Since then rappers have been citing Bankhead in their music, including international superstar rapper T.I. who grew up there.

To hear the story behind the legend of Bankhead and the early days of Atlanta rap music, Rickey Bevington sat down with Jarvis "King J" Rahim who founded one of Atlanta's first record labels devoted to rap artists.

Here's his story:



Rahim: "There was a young man by the name of Jarvis Rahim and Art Milton. And they were so enthused that Grand Master Flash and the Furious Five and Curtis Blow and they was the guys rapping and doing music out of New York. So we was like man those guys are awesome you know.”

Bevington: When Grand Master Flash and Curtis Blow were pulsing through American teenage bedrooms in the early 1980's, Jarvis Rahim was still a highschooler living at the Kimberly Court housing project in west Atlanta. They were calling it "rap" music. The big hits were played on the radio, but for the most part kids learned about this new kind of music at parties thrown by music promoters.

Rahim: “Salem was one of the number one party promoters I mean throughout the whole Atlanta. We only had three places to do parties anyway but however Salem was doing all the parties. And he had an artist named Mojo. Mojo was one of the first rappers out of Atlanta.”

Bevington: By the time he'd finished high school, Rahim wanted to be putting out Atlanta rappers' music to the world.

Rahim: “Me and Art decided to do a label.”

INTERVIEW EXCERPT:
Bevington: "And then you became Arvis Record. When you say first record label you mean …"
Rahim: "No, no. Rap label.”
Bevington: "Rap label in Atlanta."

Bevington: Rahim says there were other record companies with Atlanta rap artists, but Arvis was the first dedicated just to rap musicians. One of them was Kilo Ali. His song "America Has A Problem" is an allegorical critique of crack cocaine ravaging the lives of black men.

INTERVIEW EXCERPT:
Bevington: "Did people know what rap music was?
Rahim: “At that time, they knew that it was some different sounding stuff and they’re like what in the world are these kids going? They are going crazy. This music it doesn’t make sense. We just took it to another complete musical form where the voice became a instrument.”

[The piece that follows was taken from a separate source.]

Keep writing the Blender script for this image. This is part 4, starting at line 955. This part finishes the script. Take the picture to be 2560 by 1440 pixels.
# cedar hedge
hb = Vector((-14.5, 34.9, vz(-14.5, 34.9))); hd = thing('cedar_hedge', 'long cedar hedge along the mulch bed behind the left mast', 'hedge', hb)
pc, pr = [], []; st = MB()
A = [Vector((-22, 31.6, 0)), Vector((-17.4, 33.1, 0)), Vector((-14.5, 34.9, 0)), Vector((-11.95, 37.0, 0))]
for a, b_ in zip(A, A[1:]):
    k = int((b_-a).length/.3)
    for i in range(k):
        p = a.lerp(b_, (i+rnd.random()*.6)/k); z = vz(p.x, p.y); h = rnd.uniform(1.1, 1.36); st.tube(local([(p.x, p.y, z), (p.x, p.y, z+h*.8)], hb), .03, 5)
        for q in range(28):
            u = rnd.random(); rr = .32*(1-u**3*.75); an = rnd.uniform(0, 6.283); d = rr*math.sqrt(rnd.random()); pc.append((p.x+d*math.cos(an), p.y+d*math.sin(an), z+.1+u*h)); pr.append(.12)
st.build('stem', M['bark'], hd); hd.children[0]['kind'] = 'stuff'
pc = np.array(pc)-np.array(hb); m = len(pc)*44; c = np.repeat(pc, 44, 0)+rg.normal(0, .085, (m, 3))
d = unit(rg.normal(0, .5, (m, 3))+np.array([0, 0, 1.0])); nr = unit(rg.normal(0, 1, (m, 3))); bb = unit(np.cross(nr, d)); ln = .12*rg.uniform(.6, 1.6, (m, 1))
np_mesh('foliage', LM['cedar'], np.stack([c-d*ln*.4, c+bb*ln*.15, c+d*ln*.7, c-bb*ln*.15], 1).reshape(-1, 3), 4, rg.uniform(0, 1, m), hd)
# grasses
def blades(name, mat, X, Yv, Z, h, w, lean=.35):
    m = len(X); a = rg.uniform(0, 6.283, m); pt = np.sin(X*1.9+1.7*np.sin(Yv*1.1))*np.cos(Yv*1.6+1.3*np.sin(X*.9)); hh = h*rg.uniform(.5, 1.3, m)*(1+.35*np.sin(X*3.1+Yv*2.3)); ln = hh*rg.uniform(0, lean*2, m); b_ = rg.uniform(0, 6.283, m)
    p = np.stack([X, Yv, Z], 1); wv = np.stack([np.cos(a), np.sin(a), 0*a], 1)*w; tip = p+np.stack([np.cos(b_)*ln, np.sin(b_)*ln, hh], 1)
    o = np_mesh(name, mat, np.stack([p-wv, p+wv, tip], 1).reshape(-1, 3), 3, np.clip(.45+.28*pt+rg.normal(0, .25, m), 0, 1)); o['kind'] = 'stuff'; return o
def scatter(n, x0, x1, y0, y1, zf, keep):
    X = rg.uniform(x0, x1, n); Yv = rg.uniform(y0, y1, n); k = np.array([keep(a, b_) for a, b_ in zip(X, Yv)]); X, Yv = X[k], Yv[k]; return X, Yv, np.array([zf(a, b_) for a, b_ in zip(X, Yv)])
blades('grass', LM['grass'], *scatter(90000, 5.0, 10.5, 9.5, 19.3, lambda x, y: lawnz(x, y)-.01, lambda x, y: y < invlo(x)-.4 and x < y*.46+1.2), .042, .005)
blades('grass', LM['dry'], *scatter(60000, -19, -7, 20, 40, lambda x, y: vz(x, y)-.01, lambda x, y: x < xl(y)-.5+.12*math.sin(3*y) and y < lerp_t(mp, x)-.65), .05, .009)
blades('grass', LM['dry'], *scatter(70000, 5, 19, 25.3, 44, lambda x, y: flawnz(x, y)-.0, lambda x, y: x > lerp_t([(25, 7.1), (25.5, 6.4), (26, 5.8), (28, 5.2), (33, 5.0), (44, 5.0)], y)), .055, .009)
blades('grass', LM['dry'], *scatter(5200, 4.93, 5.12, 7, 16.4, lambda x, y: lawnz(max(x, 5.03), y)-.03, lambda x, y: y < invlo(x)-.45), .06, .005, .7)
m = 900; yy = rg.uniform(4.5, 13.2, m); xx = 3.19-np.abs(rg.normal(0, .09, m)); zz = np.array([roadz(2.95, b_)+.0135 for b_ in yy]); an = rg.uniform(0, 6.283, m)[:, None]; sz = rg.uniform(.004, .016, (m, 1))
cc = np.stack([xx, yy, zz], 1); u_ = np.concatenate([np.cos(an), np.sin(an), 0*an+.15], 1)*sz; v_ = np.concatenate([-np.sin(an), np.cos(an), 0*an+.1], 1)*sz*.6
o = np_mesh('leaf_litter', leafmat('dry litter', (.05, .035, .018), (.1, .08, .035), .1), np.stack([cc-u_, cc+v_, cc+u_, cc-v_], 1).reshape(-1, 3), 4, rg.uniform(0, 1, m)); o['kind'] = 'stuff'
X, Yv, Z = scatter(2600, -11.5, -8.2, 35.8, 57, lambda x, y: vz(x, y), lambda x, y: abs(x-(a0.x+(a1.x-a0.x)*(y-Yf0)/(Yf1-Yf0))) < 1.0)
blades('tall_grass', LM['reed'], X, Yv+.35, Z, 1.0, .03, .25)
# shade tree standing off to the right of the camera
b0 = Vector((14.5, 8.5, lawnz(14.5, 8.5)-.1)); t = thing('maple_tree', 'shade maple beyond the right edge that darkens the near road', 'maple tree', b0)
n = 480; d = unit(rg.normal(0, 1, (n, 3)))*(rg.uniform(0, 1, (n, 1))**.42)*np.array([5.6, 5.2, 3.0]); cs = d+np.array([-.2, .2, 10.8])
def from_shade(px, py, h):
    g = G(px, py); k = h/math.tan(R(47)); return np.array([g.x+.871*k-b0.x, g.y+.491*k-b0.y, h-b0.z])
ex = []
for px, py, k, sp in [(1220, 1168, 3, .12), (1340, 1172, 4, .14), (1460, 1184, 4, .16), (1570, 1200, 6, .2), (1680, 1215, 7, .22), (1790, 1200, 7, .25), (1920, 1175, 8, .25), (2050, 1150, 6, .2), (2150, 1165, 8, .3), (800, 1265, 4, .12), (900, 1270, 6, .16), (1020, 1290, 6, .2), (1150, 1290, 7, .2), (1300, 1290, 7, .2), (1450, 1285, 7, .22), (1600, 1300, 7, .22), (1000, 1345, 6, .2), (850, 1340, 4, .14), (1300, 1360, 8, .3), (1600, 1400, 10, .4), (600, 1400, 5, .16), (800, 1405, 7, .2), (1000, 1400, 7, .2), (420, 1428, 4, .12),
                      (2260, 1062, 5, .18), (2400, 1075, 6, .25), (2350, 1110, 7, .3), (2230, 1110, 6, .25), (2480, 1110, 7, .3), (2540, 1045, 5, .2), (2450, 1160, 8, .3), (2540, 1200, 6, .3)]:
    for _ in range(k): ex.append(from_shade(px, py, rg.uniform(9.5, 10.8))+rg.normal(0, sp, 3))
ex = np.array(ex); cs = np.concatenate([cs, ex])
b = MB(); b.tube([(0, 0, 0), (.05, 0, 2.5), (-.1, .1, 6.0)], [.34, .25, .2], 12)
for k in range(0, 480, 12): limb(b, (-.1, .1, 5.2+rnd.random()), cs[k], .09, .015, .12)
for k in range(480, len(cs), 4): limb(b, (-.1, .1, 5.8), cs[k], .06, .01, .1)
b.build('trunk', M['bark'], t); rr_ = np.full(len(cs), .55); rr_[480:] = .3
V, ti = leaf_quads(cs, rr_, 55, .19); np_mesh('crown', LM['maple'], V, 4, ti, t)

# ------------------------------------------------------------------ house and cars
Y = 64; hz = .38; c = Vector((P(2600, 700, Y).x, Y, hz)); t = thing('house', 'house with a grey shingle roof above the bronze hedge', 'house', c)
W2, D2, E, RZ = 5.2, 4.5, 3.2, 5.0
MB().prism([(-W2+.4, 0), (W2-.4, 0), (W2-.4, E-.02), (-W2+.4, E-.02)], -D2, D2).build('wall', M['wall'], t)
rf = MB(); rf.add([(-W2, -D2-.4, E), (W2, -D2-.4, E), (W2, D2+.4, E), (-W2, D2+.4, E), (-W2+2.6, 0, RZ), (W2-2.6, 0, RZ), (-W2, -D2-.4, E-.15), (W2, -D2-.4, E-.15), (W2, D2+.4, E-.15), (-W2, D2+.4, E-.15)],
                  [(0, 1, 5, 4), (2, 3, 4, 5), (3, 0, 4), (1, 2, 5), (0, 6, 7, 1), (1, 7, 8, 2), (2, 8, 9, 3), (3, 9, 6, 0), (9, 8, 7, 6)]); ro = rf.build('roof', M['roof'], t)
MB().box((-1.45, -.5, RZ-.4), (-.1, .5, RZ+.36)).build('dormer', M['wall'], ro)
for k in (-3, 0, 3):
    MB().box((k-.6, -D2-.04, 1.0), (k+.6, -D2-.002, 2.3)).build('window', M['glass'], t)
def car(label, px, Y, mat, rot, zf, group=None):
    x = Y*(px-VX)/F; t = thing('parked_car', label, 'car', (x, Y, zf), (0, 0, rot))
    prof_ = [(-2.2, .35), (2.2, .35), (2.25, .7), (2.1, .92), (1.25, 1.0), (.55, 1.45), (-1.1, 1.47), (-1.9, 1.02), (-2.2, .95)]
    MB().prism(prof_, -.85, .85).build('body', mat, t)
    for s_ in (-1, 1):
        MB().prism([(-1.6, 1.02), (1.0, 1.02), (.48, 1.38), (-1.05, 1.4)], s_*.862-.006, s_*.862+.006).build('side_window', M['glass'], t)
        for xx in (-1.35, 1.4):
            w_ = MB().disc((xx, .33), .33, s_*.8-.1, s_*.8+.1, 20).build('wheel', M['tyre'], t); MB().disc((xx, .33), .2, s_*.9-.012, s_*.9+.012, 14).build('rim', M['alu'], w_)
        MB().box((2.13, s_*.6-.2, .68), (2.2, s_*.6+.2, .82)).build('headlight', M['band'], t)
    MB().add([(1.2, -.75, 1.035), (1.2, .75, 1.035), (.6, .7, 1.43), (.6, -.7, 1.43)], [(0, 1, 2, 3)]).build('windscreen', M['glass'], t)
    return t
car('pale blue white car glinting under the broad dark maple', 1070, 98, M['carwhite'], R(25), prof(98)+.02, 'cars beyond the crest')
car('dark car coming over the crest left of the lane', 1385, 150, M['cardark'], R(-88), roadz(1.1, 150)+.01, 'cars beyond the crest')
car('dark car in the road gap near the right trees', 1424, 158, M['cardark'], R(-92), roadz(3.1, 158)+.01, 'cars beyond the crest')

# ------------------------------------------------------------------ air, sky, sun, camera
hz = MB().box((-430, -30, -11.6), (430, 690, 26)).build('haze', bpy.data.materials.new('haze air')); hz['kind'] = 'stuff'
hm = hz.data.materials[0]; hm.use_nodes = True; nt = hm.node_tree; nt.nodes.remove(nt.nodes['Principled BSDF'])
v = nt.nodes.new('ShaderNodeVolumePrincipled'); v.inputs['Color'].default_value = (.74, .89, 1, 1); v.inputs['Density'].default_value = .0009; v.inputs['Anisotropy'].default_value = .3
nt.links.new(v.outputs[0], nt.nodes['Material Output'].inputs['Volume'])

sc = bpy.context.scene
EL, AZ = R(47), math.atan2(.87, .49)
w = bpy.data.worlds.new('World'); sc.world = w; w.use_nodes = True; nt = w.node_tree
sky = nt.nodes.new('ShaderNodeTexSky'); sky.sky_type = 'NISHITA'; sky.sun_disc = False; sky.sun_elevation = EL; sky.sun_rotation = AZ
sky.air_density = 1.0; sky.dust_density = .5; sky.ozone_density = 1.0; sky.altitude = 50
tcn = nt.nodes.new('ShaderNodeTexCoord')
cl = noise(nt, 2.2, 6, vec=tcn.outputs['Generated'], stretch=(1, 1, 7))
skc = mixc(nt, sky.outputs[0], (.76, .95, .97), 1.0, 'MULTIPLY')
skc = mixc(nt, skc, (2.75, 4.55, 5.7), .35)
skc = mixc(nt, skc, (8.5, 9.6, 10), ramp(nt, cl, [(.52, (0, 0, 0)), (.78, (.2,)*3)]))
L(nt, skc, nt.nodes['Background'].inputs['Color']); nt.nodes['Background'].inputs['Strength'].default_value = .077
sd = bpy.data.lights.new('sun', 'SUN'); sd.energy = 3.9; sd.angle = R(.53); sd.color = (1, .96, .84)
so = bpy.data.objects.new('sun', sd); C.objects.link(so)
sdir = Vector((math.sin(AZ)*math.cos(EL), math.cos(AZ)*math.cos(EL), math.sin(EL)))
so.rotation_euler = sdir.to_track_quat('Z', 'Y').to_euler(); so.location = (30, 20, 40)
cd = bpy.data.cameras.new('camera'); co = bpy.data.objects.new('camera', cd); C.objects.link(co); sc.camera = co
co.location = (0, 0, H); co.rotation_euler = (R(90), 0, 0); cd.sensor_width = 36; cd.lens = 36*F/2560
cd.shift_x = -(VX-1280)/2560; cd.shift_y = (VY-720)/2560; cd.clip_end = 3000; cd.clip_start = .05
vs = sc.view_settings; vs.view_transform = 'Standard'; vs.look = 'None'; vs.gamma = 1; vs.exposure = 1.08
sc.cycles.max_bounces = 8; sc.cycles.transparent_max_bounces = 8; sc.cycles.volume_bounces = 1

Bevington: That was the late 1980's. By then, unique dances were already being born out of rap songs.

INTERVIEW EXCERPT:
Bevington: “So everybody knows Bankhead for the Bankhead Bounce, but you’re telling me there was a prior dance.”
Rahim: "Oh yeah. We had all of them. The Freak. We had a little shuffle dance. And we had the Yeek."
Bevington: "What was the song that you did the Yeek to?"
Rahim: "Planet Rock."

Bevington: First the Freak. Then the Yeek. And then in 1994 the Bankhead Bounce.

Rahim: “This guy, he was the first one to come up with the Bankhead Bounce.”

Bevington: His name was L. "Diamond" Atkins, and he produced the song "Bankhead Bounce" with D Roc of the Ying Yang Twins. American teenagers were doing the dance featured in the video. Soon, more Atlanta rappers were talking about Bankhead, including Arvis Records artist Kilo Ali.

Rahim: “He took the song from this guy, and put his own twist to it. So kilo actually made another version. The song was not even mixed or mastered. It was so popular at all the barrells(?) and zones in Atlanta. All the zones. Zone 1. Zone 6. Zone 7. Even in Gwinnett the little kids knew about this song. They played it on the radio and you can hear the hissing it.”

Bevington: "If your ideal rap song that gives joy to people and brings people together, why did the Bankhead Bounce do that for Atlanta in the 90’s?"

Rahim: "It did it because everybody can party to it and it was labeling the hip hop as a side of a town that had a roughness to it but at the same time we was able to party with each other. Forget all of the who trap this was and who side of town this was. Forget all that just come and Bankhead Bounce."